>> START Source data

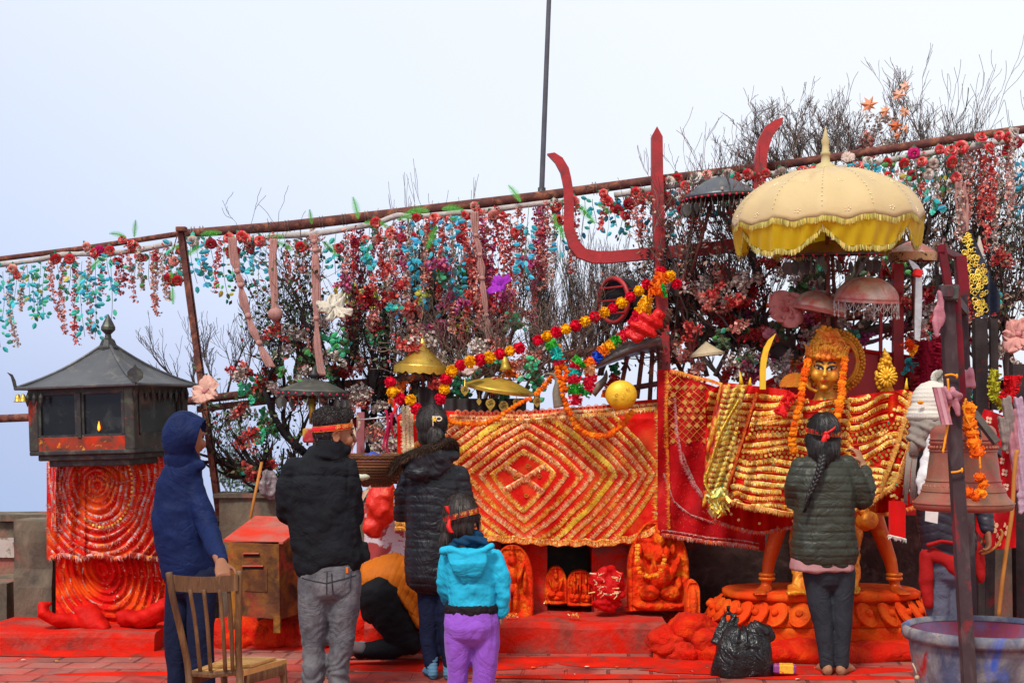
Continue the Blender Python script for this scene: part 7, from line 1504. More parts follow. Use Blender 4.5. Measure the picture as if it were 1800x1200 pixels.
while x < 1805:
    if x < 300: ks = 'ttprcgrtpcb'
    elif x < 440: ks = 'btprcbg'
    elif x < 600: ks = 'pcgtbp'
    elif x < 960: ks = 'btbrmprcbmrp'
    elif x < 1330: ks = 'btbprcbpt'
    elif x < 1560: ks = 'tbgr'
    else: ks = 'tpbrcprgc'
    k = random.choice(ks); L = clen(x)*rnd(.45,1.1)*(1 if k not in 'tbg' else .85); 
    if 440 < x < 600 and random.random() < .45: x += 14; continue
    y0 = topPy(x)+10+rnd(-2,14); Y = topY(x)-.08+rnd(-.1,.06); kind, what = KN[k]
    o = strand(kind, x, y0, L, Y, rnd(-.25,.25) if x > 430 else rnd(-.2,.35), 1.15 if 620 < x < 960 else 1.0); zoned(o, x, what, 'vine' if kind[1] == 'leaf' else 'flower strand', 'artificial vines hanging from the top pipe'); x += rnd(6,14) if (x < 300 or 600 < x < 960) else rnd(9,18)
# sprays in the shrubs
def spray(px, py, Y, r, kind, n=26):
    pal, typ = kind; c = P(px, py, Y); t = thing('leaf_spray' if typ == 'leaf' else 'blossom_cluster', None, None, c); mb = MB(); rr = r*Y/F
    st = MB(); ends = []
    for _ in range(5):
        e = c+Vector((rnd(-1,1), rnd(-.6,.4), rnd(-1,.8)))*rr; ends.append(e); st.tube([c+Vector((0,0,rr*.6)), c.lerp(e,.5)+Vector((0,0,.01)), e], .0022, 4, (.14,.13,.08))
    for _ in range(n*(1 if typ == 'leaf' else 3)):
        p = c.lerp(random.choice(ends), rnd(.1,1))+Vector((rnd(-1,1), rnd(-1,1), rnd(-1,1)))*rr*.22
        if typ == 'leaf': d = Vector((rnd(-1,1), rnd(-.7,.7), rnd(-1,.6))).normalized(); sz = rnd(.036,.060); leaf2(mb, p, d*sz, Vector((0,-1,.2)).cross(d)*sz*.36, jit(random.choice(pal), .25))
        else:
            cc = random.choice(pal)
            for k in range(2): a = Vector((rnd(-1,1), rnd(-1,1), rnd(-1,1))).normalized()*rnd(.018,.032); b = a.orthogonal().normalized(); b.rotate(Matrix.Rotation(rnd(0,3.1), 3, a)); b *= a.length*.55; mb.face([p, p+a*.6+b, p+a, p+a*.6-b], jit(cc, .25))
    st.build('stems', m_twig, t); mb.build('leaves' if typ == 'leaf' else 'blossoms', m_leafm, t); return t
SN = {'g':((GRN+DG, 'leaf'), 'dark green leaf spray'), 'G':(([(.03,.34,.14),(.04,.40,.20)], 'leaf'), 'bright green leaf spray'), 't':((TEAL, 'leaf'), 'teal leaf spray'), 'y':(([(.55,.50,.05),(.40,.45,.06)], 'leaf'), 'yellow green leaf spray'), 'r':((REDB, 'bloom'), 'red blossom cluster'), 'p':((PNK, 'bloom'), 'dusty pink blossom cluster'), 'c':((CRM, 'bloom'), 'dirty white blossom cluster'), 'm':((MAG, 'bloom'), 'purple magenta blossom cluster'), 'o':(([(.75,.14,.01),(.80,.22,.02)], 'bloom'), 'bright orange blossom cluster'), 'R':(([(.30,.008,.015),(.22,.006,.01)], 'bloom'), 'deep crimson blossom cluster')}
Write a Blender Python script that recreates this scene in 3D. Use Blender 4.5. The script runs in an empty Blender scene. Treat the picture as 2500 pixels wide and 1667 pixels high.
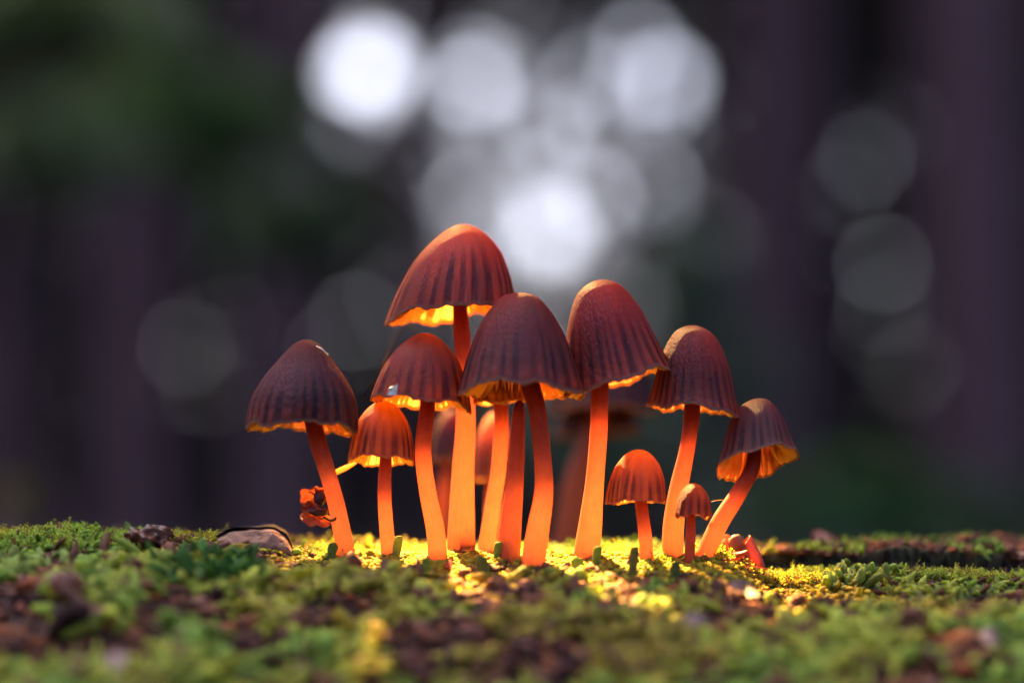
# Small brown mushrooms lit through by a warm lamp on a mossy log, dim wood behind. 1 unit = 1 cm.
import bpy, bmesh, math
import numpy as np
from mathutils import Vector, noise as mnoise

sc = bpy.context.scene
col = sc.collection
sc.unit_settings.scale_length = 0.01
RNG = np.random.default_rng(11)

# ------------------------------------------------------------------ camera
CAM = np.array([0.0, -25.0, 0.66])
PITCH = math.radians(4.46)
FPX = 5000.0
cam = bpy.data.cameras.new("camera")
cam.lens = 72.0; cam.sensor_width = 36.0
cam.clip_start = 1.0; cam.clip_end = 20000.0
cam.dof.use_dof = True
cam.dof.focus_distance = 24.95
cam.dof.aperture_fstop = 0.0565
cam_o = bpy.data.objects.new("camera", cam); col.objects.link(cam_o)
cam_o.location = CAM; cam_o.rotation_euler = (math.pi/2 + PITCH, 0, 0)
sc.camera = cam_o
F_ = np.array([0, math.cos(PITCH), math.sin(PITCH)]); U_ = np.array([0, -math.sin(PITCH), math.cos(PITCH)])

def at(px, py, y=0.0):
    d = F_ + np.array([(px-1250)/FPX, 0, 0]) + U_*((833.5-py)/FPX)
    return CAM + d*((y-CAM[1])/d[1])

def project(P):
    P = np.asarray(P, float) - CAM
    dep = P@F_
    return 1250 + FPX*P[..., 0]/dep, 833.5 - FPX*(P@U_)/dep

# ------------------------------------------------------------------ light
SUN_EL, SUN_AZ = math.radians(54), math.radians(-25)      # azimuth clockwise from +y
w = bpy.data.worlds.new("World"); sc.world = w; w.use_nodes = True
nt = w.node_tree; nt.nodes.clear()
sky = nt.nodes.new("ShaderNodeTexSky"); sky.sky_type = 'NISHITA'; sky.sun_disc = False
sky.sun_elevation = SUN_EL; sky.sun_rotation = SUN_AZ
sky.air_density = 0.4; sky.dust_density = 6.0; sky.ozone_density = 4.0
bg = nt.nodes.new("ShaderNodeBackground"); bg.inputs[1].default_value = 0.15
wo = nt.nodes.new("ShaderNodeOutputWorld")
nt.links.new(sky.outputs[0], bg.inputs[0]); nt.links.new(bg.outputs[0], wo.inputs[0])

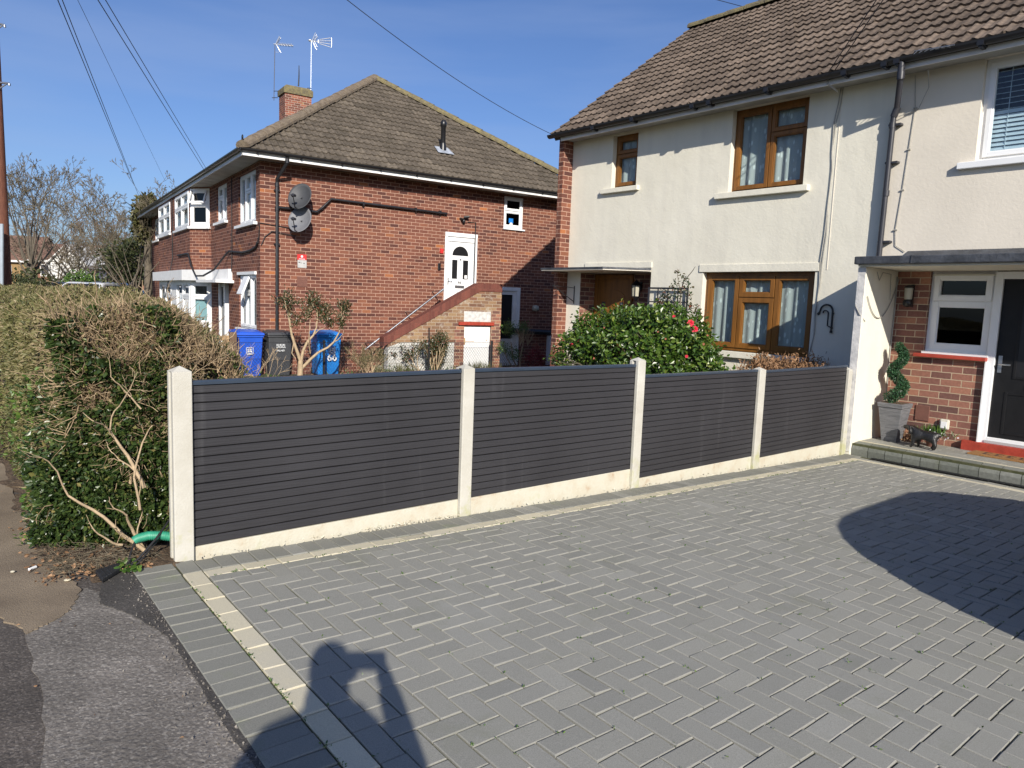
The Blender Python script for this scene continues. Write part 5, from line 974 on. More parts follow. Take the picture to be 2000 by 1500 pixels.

>> END Source data

Give every line back word for word and leave the pictures out.

Continue the Blender Python script for this scene: part 7, from line 1504. More parts follow. Use Blender 4.5. Measure the picture as if it were 1800x1200 pixels.
while x < 1805:
    if x < 300: ks = 'ttprcgrtpcb'
    elif x < 440: ks = 'btprcbg'
    elif x < 600: ks = 'pcgtbp'
    elif x < 960: ks = 'btbrmprcbmrp'
    elif x < 1330: ks = 'btbprcbpt'
    elif x < 1560: ks = 'tbgr'
    else: ks = 'tpbrcprgc'
    k = random.choice(ks); L = clen(x)*rnd(.45,1.1)*(1 if k not in 'tbg' else .85); 
    if 440 < x < 600 and random.random() < .45: x += 14; continue
    y0 = topPy(x)+10+rnd(-2,14); Y = topY(x)-.08+rnd(-.1,.06); kind, what = KN[k]
    o = strand(kind, x, y0, L, Y, rnd(-.25,.25) if x > 430 else rnd(-.2,.35), 1.15 if 620 < x < 960 else 1.0); zoned(o, x, what, 'vine' if kind[1] == 'leaf' else 'flower strand', 'artificial vines hanging from the top pipe'); x += rnd(6,14) if (x < 300 or 600 < x < 960) else rnd(9,18)
# sprays in the shrubs
def spray(px, py, Y, r, kind, n=26):
    pal, typ = kind; c = P(px, py, Y); t = thing('leaf_spray' if typ == 'leaf' else 'blossom_cluster', None, None, c); mb = MB(); rr = r*Y/F
    st = MB(); ends = []
    for _ in range(5):
        e = c+Vector((rnd(-1,1), rnd(-.6,.4), rnd(-1,.8)))*rr; ends.append(e); st.tube([c+Vector((0,0,rr*.6)), c.lerp(e,.5)+Vector((0,0,.01)), e], .0022, 4, (.14,.13,.08))
    for _ in range(n*(1 if typ == 'leaf' else 3)):
        p = c.lerp(random.choice(ends), rnd(.1,1))+Vector((rnd(-1,1), rnd(-1,1), rnd(-1,1)))*rr*.22
        if typ == 'leaf': d = Vector((rnd(-1,1), rnd(-.7,.7), rnd(-1,.6))).normalized(); sz = rnd(.036,.060); leaf2(mb, p, d*sz, Vector((0,-1,.2)).cross(d)*sz*.36, jit(random.choice(pal), .25))
        else:
            cc = random.choice(pal)
            for k in range(2): a = Vector((rnd(-1,1), rnd(-1,1), rnd(-1,1))).normalized()*rnd(.018,.032); b = a.orthogonal().normalized(); b.rotate(Matrix.Rotation(rnd(0,3.1), 3, a)); b *= a.length*.55; mb.face([p, p+a*.6+b, p+a, p+a*.6-b], jit(cc, .25))
    st.build('stems', m_twig, t); mb.build('leaves' if typ == 'leaf' else 'blossoms', m_leafm, t); return t
SN = {'g':((GRN+DG, 'leaf'), 'dark green leaf spray'), 'G':(([(.03,.34,.14),(.04,.40,.20)], 'leaf'), 'bright green leaf spray'), 't':((TEAL, 'leaf'), 'teal leaf spray'), 'y':(([(.55,.50,.05),(.40,.45,.06)], 'leaf'), 'yellow green leaf spray'), 'r':((REDB, 'bloom'), 'red blossom cluster'), 'p':((PNK, 'bloom'), 'dusty pink blossom cluster'), 'c':((CRM, 'bloom'), 'dirty white blossom cluster'), 'm':((MAG, 'bloom'), 'purple magenta blossom cluster'), 'o':(([(.75,.14,.01),(.80,.22,.02)], 'bloom'), 'bright orange blossom cluster'), 'R':(([(.30,.008,.015),(.22,.006,.01)], 'bloom'), 'deep crimson blossom cluster')}
Write a Blender Python script that recreates this scene in 3D. Use Blender 4.5. The script runs in an empty Blender scene. Treat the picture as 2500 pixels wide and 1667 pixels high.
# Small brown mushrooms lit through by a warm lamp on a mossy log, dim wood behind. 1 unit = 1 cm.
import bpy, bmesh, math
import numpy as np
from mathutils import Vector, noise as mnoise

sc = bpy.context.scene
col = sc.collection
sc.unit_settings.scale_length = 0.01
RNG = np.random.default_rng(11)

# ------------------------------------------------------------------ camera
CAM = np.array([0.0, -25.0, 0.66])
PITCH = math.radians(4.46)
FPX = 5000.0
cam = bpy.data.cameras.new("camera")
cam.lens = 72.0; cam.sensor_width = 36.0
cam.clip_start = 1.0; cam.clip_end = 20000.0
cam.dof.use_dof = True
cam.dof.focus_distance = 24.95
cam.dof.aperture_fstop = 0.0565
cam_o = bpy.data.objects.new("camera", cam); col.objects.link(cam_o)
cam_o.location = CAM; cam_o.rotation_euler = (math.pi/2 + PITCH, 0, 0)
sc.camera = cam_o
F_ = np.array([0, math.cos(PITCH), math.sin(PITCH)]); U_ = np.array([0, -math.sin(PITCH), math.cos(PITCH)])

def at(px, py, y=0.0):
    d = F_ + np.array([(px-1250)/FPX, 0, 0]) + U_*((833.5-py)/FPX)
    return CAM + d*((y-CAM[1])/d[1])

def project(P):
    P = np.asarray(P, float) - CAM
    dep = P@F_
    return 1250 + FPX*P[..., 0]/dep, 833.5 - FPX*(P@U_)/dep

# ------------------------------------------------------------------ light
SUN_EL, SUN_AZ = math.radians(54), math.radians(-25)      # azimuth clockwise from +y
w = bpy.data.worlds.new("World"); sc.world = w; w.use_nodes = True
nt = w.node_tree; nt.nodes.clear()
sky = nt.nodes.new("ShaderNodeTexSky"); sky.sky_type = 'NISHITA'; sky.sun_disc = False
sky.sun_elevation = SUN_EL; sky.sun_rotation = SUN_AZ
sky.air_density = 0.4; sky.dust_density = 6.0; sky.ozone_density = 4.0
bg = nt.nodes.new("ShaderNodeBackground"); bg.inputs[1].default_value = 0.15
wo = nt.nodes.new("ShaderNodeOutputWorld")
nt.links.new(sky.outputs[0], bg.inputs[0]); nt.links.new(bg.outputs[0], wo.inputs[0])

The Blender Python script for this scene continues. Write part 5, from line 974 on. More parts follow. Take the picture to be 2000 by 1500 pixels.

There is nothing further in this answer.